Весь пронизанный музыкой, которую вскоре станут исполнять во всём мире, с новыми лицами на экране, фильм вызовет множество споров, будет иметь не только поклонников, но и противников. Сначала ему присудили приз Луи Деллюка, а затем отправили на Каннский фестиваль 1964 года, на котором наградили Золотой Пальмовой ветвью — главным призом фестиваля. Это уже был триумф.
Немецкий киновед Михаэль Ханиш писал: «„Шербурские зонтики“ исполнены истинно французского очарования, которое трудно описать словами. Некоторые критики пытались даже найти связь музыки, написанной для этого фильма, с произведениями Моцарта.
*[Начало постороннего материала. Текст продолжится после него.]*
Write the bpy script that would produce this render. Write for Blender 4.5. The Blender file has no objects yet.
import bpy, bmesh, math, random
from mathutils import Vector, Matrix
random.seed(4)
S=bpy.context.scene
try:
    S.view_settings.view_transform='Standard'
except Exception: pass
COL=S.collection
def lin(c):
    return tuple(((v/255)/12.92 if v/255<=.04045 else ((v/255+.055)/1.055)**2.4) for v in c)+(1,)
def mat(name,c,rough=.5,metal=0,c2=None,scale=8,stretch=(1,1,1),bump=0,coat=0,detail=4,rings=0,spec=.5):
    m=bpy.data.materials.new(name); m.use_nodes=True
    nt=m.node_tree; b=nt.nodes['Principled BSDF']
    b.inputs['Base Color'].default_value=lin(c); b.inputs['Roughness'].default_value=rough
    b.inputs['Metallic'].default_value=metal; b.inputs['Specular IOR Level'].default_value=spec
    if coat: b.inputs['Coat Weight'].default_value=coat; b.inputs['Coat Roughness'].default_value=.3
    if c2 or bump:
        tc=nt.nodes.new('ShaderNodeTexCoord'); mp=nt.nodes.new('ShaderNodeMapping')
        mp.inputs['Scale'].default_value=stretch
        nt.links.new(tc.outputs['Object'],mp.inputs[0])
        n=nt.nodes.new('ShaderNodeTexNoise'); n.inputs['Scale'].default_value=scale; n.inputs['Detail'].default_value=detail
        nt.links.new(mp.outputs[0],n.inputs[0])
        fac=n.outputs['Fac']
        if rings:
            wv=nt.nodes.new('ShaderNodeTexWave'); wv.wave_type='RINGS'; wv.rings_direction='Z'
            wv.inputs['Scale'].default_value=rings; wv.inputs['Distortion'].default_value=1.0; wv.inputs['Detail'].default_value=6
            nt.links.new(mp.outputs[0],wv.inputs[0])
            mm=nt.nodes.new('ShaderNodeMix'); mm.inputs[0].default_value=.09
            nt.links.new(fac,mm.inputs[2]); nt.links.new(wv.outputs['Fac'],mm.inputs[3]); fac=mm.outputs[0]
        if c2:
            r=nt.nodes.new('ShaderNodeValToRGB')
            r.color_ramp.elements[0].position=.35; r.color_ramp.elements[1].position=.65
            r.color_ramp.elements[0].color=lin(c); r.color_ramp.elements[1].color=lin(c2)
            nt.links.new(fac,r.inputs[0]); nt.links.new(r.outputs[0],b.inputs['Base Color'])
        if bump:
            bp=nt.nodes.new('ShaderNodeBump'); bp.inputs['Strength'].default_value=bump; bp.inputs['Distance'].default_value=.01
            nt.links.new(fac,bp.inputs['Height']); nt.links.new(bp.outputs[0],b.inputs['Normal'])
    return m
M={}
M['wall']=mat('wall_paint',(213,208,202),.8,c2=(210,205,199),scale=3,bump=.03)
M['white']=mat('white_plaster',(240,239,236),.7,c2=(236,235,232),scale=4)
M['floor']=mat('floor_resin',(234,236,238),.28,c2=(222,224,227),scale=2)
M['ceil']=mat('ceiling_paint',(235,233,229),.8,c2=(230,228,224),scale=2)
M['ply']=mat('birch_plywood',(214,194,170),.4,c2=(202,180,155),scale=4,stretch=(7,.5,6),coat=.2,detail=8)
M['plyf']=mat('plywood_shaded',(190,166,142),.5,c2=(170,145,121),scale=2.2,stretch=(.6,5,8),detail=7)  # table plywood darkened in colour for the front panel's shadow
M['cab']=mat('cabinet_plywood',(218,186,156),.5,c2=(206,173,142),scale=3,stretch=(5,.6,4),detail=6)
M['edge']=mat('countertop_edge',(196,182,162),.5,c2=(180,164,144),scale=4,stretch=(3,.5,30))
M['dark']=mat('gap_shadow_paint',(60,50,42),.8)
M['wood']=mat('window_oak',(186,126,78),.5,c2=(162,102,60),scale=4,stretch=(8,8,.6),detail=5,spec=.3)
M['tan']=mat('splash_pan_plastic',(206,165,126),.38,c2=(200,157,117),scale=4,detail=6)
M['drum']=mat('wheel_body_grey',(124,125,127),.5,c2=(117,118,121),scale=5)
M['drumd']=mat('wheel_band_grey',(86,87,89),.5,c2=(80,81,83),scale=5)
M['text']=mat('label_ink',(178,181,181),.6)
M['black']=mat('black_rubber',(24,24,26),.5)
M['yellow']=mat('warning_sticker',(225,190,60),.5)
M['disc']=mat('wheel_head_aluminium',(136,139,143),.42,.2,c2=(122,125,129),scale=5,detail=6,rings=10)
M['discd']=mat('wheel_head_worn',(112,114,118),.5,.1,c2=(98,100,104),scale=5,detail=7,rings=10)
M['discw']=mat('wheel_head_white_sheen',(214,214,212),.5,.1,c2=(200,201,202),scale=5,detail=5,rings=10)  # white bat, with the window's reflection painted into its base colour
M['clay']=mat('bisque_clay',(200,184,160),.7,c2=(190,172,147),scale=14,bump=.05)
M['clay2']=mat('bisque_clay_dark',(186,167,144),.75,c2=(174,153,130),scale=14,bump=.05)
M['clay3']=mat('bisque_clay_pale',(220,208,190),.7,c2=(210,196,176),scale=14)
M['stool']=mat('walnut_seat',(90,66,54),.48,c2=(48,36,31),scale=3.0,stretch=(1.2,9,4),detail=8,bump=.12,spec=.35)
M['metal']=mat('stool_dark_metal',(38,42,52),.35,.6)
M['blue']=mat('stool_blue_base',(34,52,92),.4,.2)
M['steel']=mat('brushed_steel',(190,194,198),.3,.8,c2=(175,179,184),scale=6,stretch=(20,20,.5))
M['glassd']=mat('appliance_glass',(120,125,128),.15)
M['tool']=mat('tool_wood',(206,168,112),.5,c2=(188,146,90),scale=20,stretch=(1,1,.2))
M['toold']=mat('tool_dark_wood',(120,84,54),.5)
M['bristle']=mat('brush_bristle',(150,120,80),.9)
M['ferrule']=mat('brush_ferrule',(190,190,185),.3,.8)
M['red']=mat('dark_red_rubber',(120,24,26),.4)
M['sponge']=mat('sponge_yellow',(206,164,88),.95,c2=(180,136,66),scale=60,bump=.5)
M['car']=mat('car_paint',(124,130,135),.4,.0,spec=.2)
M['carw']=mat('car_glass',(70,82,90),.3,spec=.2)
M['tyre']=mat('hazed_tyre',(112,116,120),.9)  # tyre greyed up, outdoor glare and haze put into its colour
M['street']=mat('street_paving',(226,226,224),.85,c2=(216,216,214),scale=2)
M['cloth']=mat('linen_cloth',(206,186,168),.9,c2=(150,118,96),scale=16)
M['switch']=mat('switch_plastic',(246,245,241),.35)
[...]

Основанием тому явилась особая непринуждённость, утончённая развлекательность, прекрасные мелодии, исполненные вкуса музыкальные образы фильма. И вместе с тем в эту романтическую историю реально входит французская действительность — точно так же, как у Моцарта отчётливо проступают проблемы его времени…»
Публика не осталась равнодушной к такой форме рассказа о неудачной любви, порушенной недавно закончившейся войной в Алжире. После первого недоумения она уже вполне естественно следила за логикой фильма и воспринимала речитативы как совершенно нормальную форму коммуникации персонажей.
Стихотворением в музыке и цвете называли это самое совершенное создание Деми.
Действие и музыка достигают у Деми органического единства. Хотя Деми и Легран не стремились создавать для фильма законченные музыкальные номера, «Шербурские зонтики» послужили источником нескольких популярных песен, причём одна из них — заглавная — обошла весь мир.
Заслуженный успех фильма оказал решающее воздействие на решение Катрин Денёв посвятить себя кинематографу. Она в первый раз играла очень подходящий для неё образ. Жак Деми сумел выгодно оттенить её тонкий, романтический талант.
«Шербурские зонтики» — фильм, замысел которого, по свидетельству Денёв, все считали безумным, — ждала счастливая судьба. Он имел коммерческий успех, в том числе и за океаном. Он стал синонимом «истинно французского» фильма, своего рода классикой.